LE CORBUSIER, M. (whose family name is Jeanneret) (1887– ), Swiss architect, was born at La Chaux de Fonds, near Neuchatel, in 1887. He built his first house at the age of 17, and shortly afterwards studied for a time under Auguste Perret, who, with his brother was a pioneer of reinforced-concrete con struction. Le Corbusier settled in Paris in 1916 and for some years worked at industrial research and as a painter of the modern school. Both in theory and practice he is one of the most notable of contemporary architects. Associated with him is his cousin, Pierre Jeanneret, a native of Geneva. Le Corbusier explicitly proclaims "engineer-building" as the only form corresponding spiritually no less than economically to the age :—"Styles are a lie"; "the house is a habitable machine"; "beauty will always come when the intention towards it exists, and the means, which are proportion." The stripped economy and exact functional fitness of the steam ship, the automobile and the aeroplane are held up by him as models to builders who have eyes to see. It follows from these indications that he is working for the industrialization of building, since "engineer-building" means reinforced-concrete constructions, and the expense of the moulds for these demands their use in a series of houses. The details of the series, e.g., window-frames, and even built-in furniture are then naturally produced also in mass. Type-houses are the "Citrohan" and the "Monol," while another form has been erected at Pessac, near Bordeaux.
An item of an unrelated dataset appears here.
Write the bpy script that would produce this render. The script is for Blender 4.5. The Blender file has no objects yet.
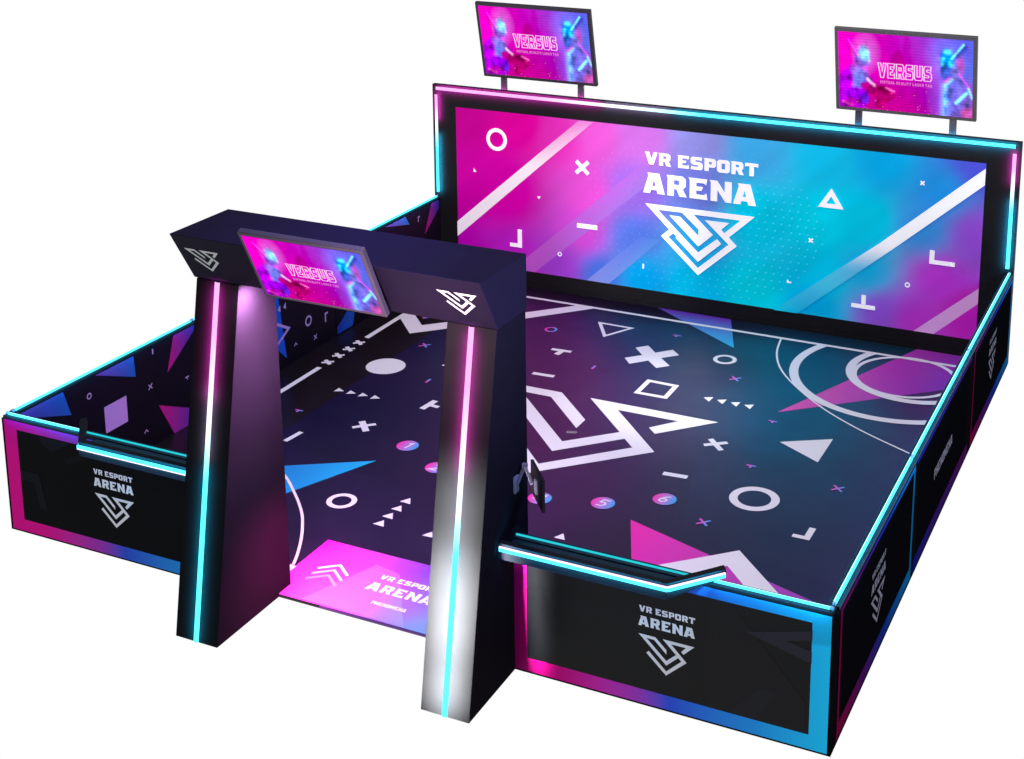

Endless ingenious methods of construction appear to be at Le Corbusier's disposal. The flat roof with roof-garden, which he advocates, is not merely a tribute from architecture to health; but the thick concrete flags laid on sand, with open, grass-sown joints, insulate the house beneath and lessen the considerable reaction of a concrete structure to varying weather conditions. His best known non-series buildings include the Maison Laroche, Auteuil, a private house at Garches ; a contribution to the Werk bund exhibition at Stuttgart in 1927; the Pavillon de l'Esprit Nouveau at the Paris exhibition of 1925, and the design for the Palace of the Nations at Geneva (one of the two chosen for final selection from 377 entries), a magnificent conception which is perhaps most simply described as fulfilling all that is best in the 20th century. Le Corbusier has also devoted considerable time to town-planning. A complete scheme was elaborated in 1922 for a city of three million inhabitants, on a basis of decentralization, communal services and fresh air for everybody.

His publications include : Vers Une Architecture (Paris, 1922), L'Art Decoratif d'Aujourd'hui (1922), Urbanisme (1925).

See

Baubucher II., "Internationale Neue Baukunst" (Stuttgart).